[Written instruction]: Could the lines from the start of the data through the line with "from mathutils import Vector, Matrix" be set down exactly, with no pictures among them?
▬▬▬▬▬▬▬▬▬▬
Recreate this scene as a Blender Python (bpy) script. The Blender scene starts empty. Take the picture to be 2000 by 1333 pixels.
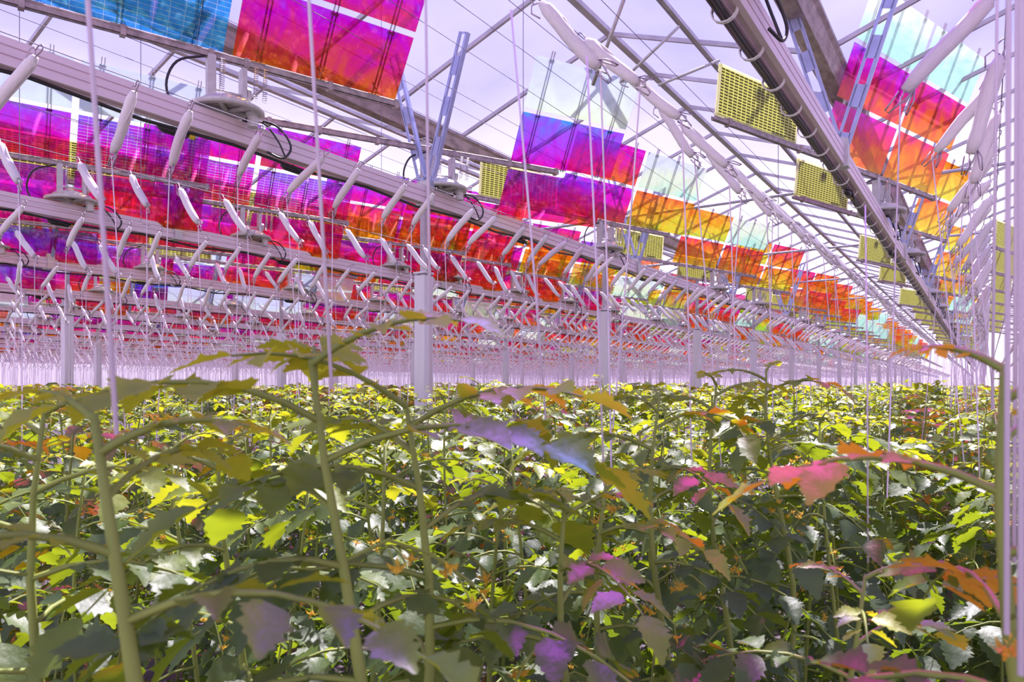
import bpy, math, random
from math import sin, cos, pi, radians
from mathutils import Vector, Matrix

# ------------------------------------------------------------------ camera, sky, sun, exposure
sc = bpy.context.scene
COL = sc.collection
F = 1400.0                      # focal length in pixels of the 2000 px wide frame
TH = math.atan(925.0 / F)       # the crop rows run this far to the right of the view
ST, CT = sin(TH), cos(TH)
ZC = 2.6                        # camera height above the greenhouse floor
cam = bpy.data.cameras.new('camera')
cam.sensor_width = 36.0
cam.lens = F / 2000.0 * 36.0
cam.shift_y = (757 - 666.5) / 2000.0
cam.clip_start = 0.02
cam.clip_end = 400
cam.dof.use_dof = True
cam.dof.focus_distance = 4.5
cam.dof.aperture_fstop = 9.0
cam_o = bpy.data.objects.new('camera', cam)
cam_o.location = (0, 0, ZC)
cam_o.rotation_euler = (pi / 2, 0, TH)
COL.objects.link(cam_o)
sc.camera = cam_o

sc.view_settings.view_transform = 'Standard'
sc.view_settings.look = 'None'
sc.view_settings.gamma = 1.0
sc.view_settings.use_curve_mapping = False
sc.view_settings.exposure = 0.68
sc.cycles.max_bounces = 8
sc.cycles.diffuse_bounces = 3
sc.cycles.glossy_bounces = 3
sc.cycles.transmission_bounces = 4
sc.cycles.transparent_max_bounces = 28
sc.cycles.caustics_reflective = False
sc.cycles.caustics_refractive = False
sc.cycles.sample_clamp_indirect = 6.0

W = bpy.data.worlds.new('sky')
sc.world = W
W.use_nodes = True
nt = W.node_tree
nt.nodes.clear()
_o = nt.nodes.new('ShaderNodeOutputWorld')
_b = nt.nodes.new('ShaderNodeBackground')
_tc = nt.nodes.new('ShaderNodeTexCoord')
_sx = nt.nodes.new('ShaderNodeSeparateXYZ')
_rp = nt.nodes.new('ShaderNodeValToRGB')
_nz = nt.nodes.new('ShaderNodeTexNoise')
_nz.inputs['Scale'].default_value = 2.2
_nz.inputs['Detail'].default_value = 5
_ad = nt.nodes.new('ShaderNodeMath'); _ad.operation = 'MULTIPLY_ADD'
_ad.inputs[1].default_value = 0.22; _ad.inputs[2].default_value = -0.11
_a2 = nt.nodes.new('ShaderNodeMath'); _a2.operation = 'ADD'
nt.links.new(_tc.outputs['Generated'], _sx.inputs[0])
nt.links.new(_tc.outputs['Generated'], _nz.inputs['Vector'])
nt.links.new(_nz.outputs['Fac'], _ad.inputs[0])
nt.links.new(_sx.outputs['Z'], _a2.inputs[0])
nt.links.new(_ad.outputs[0], _a2.inputs[1])
nt.links.new(_a2.outputs[0], _rp.inputs[0])
nt.links.new(_rp.outputs[0], _b.inputs['Color'])
nt.links.new(_b.outputs[0], _o.inputs[0])
els = _rp.color_ramp.elements
els[0].position = 0.0; els[0].color = (0.92, 0.80, 0.95, 1)
els[1].position = 1.0; els[1].color = (0.40, 0.37, 0.86, 1)
e = els.new(0.25); e.color = (0.88, 0.80, 0.96, 1)
e = els.new(0.38); e.color = (0.47, 0.43, 0.86, 1)
_b.inputs['Strength'].default_value = 0.90

sun = bpy.data.lights.new('sun', 'SUN')
sun.energy = 6.6
sun.angle = radians(0.6)
sun.color = (1.0, 0.91, 0.95)
sun_o = bpy.data.objects.new('sun', sun)
_sd = Vector((-0.17, 0.62, 0.95)).normalized()     # towards the sun
sun_o.rotation_euler = _sd.to_track_quat('Z', 'Y').to_euler()
sun_o.location = (-5, 5, 30)
COL.objects.link(sun_o)

rnd = random.Random(11)
_u = ['first', 'second', 'third', 'fourth', 'fifth', 'sixth', 'seventh', 'eighth', 'ninth']
ORD = ['nearest'] + _u[1:] + ['tenth', 'eleventh', 'twelfth', 'thirteenth', 'fourteenth', 'fifteenth', 'sixteenth', 'seventeenth', 'eighteenth', 'nineteenth']
for _t in ('twent', 'thirt', 'fort', 'fift', 'sixt'):
    ORD.append(_t + 'ieth'); ORD += [_t + 'y-' + w for w in _u]

# ------------------------------------------------------------------ projection helpers
def unproj(x, y, d):
    """world point seen at pixel (x, y) at depth d"""
    u = (x - 1000.0) / F * d
    z = (757.0 - y) / F * d
    return Vector((u * CT - d * ST, u * ST + d * CT, ZC + z))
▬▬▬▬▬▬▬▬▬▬
[Exercise answer]:
Recreate this scene as a Blender Python (bpy) script. The Blender scene starts empty. Take the picture to be 2000 by 1333 pixels.
import bpy, math, random
from math import sin, cos, pi, radians
from mathutils import Vector, Matrix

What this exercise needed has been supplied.